The Austin Chronicle

https://www.austinchronicle.com/news/2014-07-11/then-theres-this-reimagining-the-south-waterfront/

Then There's This: Reimagining the South Waterfront

Creating a planning district, city aims to avoid jigsaw of buildings

By Amy Smith, July 11, 2014, News

It's pretty clear that not much thought went into the jumble of old buildings and parking lots that spill out from the south shore of Lady Bird Lake to Riverside Drive. We're talking about the area between South First and east of Congress, home of Hooters, the Hyatt, the iconic Threadgill's, some unremarkable office buildings, and the big box known as the Austin American-Statesman.

While those landmarks are comfortably familiar to those of us who travel these streets nearly every day, the cranes in the sky on four properties in this area offer the first signal that big changes are in store for this time-forgotten corner of town.

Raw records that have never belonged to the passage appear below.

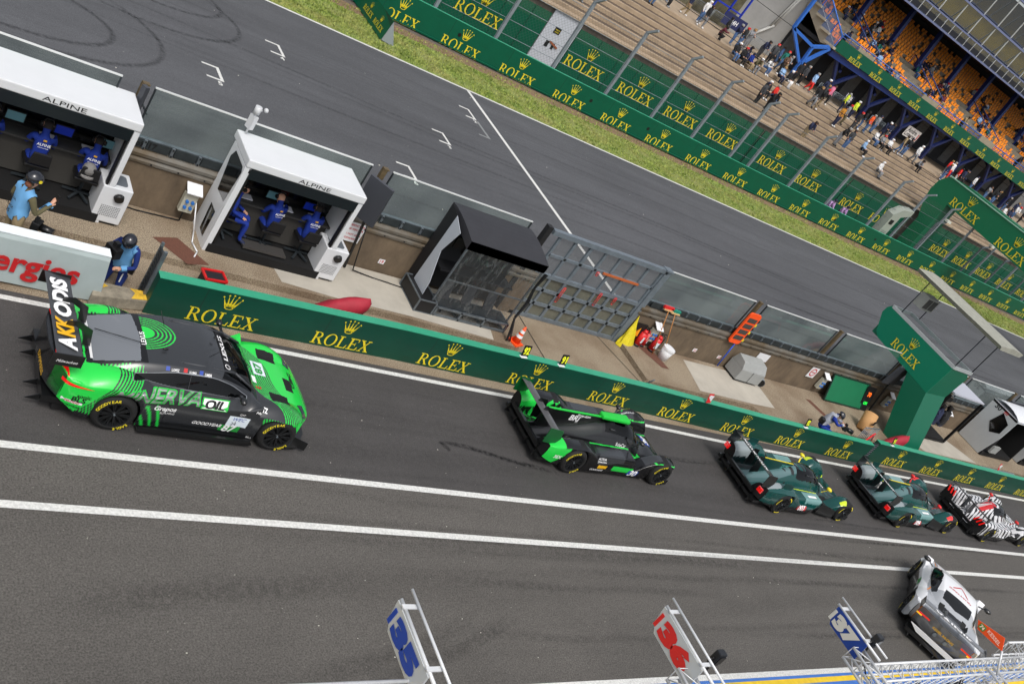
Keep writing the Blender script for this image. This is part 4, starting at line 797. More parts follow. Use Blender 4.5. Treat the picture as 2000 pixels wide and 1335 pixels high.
LMP = dict(xr=(-2.42, 1.98), width=([-2.42, -2.2, -1.48, -.6, 0, .8, 1.48, 1.8, 1.98], [.88, .93, .945, .93, .90, .90, .945, .94, .86]), wheels=(-1.48, 1.48),
           cock=([-2.42, -1.9, -1.2, -.6, -.1, .22, .5, .75, 1.0, 1.5, 1.98], [.42, .52, .70, .90, 1.01, 1.03, .96, .80, .62, .50, .30]), cockw=([-2.42, -1.5, -.6, .2, .8, 1.3, 1.98], [.16, .20, .30, .38, .34, .28, .26]),
           ffz=.70, ffx=([.7, .95, 1.25, 1.5, 1.8, 2.0], [0, .55, .95, 1, .85, .3]), rfz=.76, rfx=([-2.45, -2.2, -1.7, -1.35, -.95, -.6], [.72, .85, 1, 1, .7, 0]), podz=.60, podx=(-1.5, .75),
           sill=([-2.42, -2.0, -1.2, 1.0, 1.7, 1.98], [.30, .20, .10, .10, .12, .10]), endc=([-2.42, -2.0, -1.2, 1.1, 1.7, 1.98], [-.05, 0, 0, 0, .03, .12]), cat=catp,
           wing=(-2.28, .97, .30), ws=.80, wingm=mat('wing_gunmetal', (86, 86, 88), .35, coat=.5), epm=mat('plate_green', (10, 84, 40), .3), fin=(-2.28, .99, -.30, 1.0), mirror=(.55, .60, .92), tyre=(('GOODYEAR', 'EAGLE'), YEL, 12))
t30, o30, bv30, w30 = prototype('prototype_racer', 'black and light green closed prototype with number 30 and a plain grey rear wing', LMP, (17.15, 12.74, 0), 0, col30)
b = MB(); b.bar((-.5, -.02, 1.02), (-2.2, -.02, 1.0), .05, .02); b.build('fin_edge', GRL, t30)
b = MB(); b.prism([(.36, -.13, 1.0), (.36, .13, 1.0), (-.55, .10, 1.0), (-.55, -.10, 1.0)], (0, 0, .10)); b.build('air_scoop', GRL, t30, bevel=.03)
flat_text(t30, 'Prop.com', (-1.02, -.012, .92), (1, 0, 0), (0, 0, 1), .42, LTXT); flat_text(t30, 'BRJ', (-1.25, -.012, .80), (1, 0, 0), (0, 0, 1), .3, LTXT)
side_text(t30, bv30, '30', .62, .22, .26, LTXT, .04, .1, off=.008); side_patch(t30, bv30, .62, .22, .34, .15, DBL); top_patch(t30, bv30, 1.42, .02, .34, .32, DBL); top_text(t30, bv30, '30', 1.42, .02, .28, LTXT, pi / 2, .04, off=.012)
side_text(t30, bv30, 'SolaCar', .12, .66, .34, LTXT, .0, .2, off=.02); side_text(t30, bv30, 'ACTUA', -.62, .50, .26, LTXT); side_text(t30, bv30, 'FORMATION', -.60, .43, .3, LTXT); side_text(t30, bv30, 'GOODYEAR', -.62, .20, .42, LTXT, .02, .2); side_patch(t30, bv30, -.50, .30, .30, .09, GOLD)
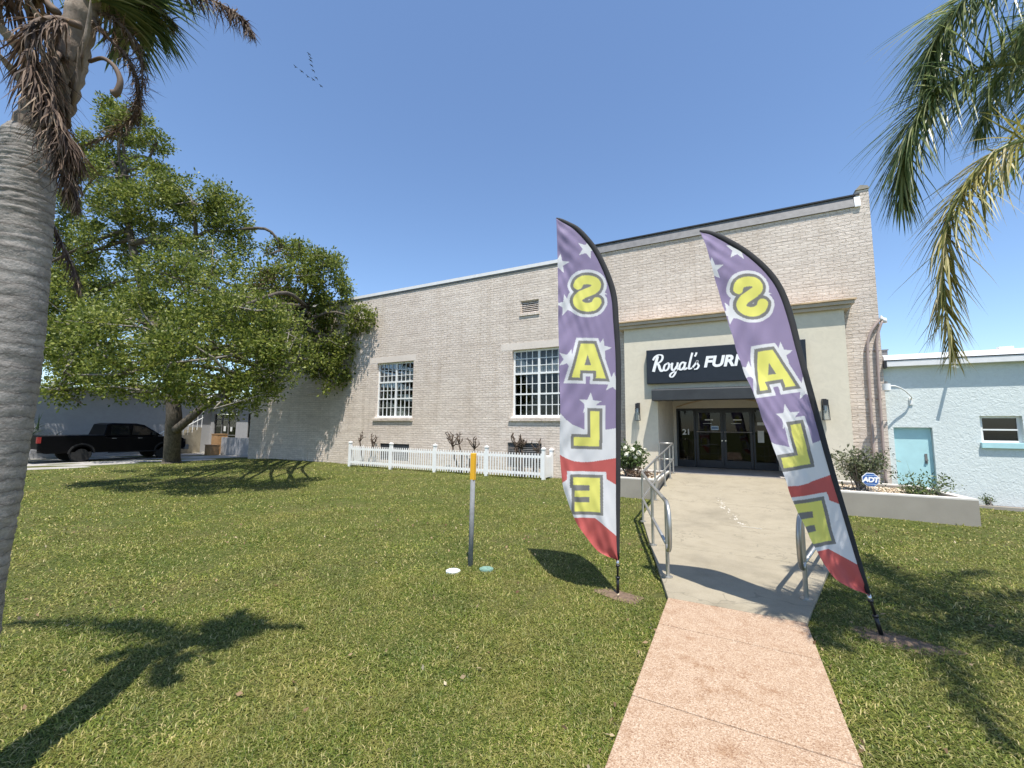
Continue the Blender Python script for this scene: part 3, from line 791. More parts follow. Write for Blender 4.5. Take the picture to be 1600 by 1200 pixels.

Enter the South Central Waterfront Init­i­ative, the city's attempt to get out ahead of the transformation to make sure that some sense of planning and forethought goes into what's expected to be widespread redevelopment across 97 acres. In other words, we don't want to see a repeat of the disconnect that exists today.

Late last month, city planner Alan Holt brought the City Council Comprehensive Planning and Transportation Committee up to speed on a draft vision framework derived from a series of community "walkabouts" and "talkabouts" involving property owners, neighborhood residents, and community leaders. With a little financing from grants, the city was able to enlist planning and redevelopment experts John Fregonese and Abe Farkas, both of Portland, Ore., to help guide the framework for redeveloping the waterfront.

We Want Open Space

Holt began his presentation with some fun facts: Thirty-three Downtown blocks could fit into the boundaries of the South Central Waterfront, which, to be precise, includes South First Street on the west, Blunn Creek to the east, Lady Bird Lake on the north, and East Riverside Drive and East Bouldin Creek on the south. The area is comprised of about 75% impervious cover, with half of that amount swallowed up by paved surfaces.

With about 600 participants weighing in on the waterfront's future during a set of planning workshops, their wish list matches what most every other resident wants: open space and open access to the lakeshore, people-friendly designs, high-quality architecture and design (yes, please), affordable housing, "green approaches" to water quality, a green network throughout the district, and multiple transportation options. On the transportation matters, voters will have a say in November on a rail proposal that could include a rail stop on the waterfront, just east of the Statesman, whose owners, Cox Enterprises, lay claim to 18 acres of some of the most sought-after lakefront real estate in Austin.

"We're looking at creating a long-term vision, and so we're trying to imagine this area 20 years out," Holt later told me by phone. While it's hard to predict decades into the future, some economic analyses conducted last year through a HUD-sponsored program – the Sustainable Places Project – revealed that if market forces continue the current trend, most of the privately owned properties in this area will likely be redeveloped in the next 15 to 20 years, which would translate to an investment value of more than $1.2 billion. All the more reason to craft a plan that would benefit future generations.

"Other than One Texas Center [the city-owned office building at South First Street and Barton Springs Road], the city doesn't own anything down here," Holt said of the planning district. "So we're working with 31 different private property owners in trying to come up with a plan that is flexible, so that the city is not in a position to dictate when someone should or should not redevelop – that's a free-market decision. Because most of these property owners are going to decide at some point that they're going to redevelop, we're trying to get out ahead of that with a plan that will have broad buy-in from both property owners and residents ... to plan for an orderly redevelopment."

One of the big questions still to be decided is how to finance the development and implementation of the plan. That could be a decision for the next City Council.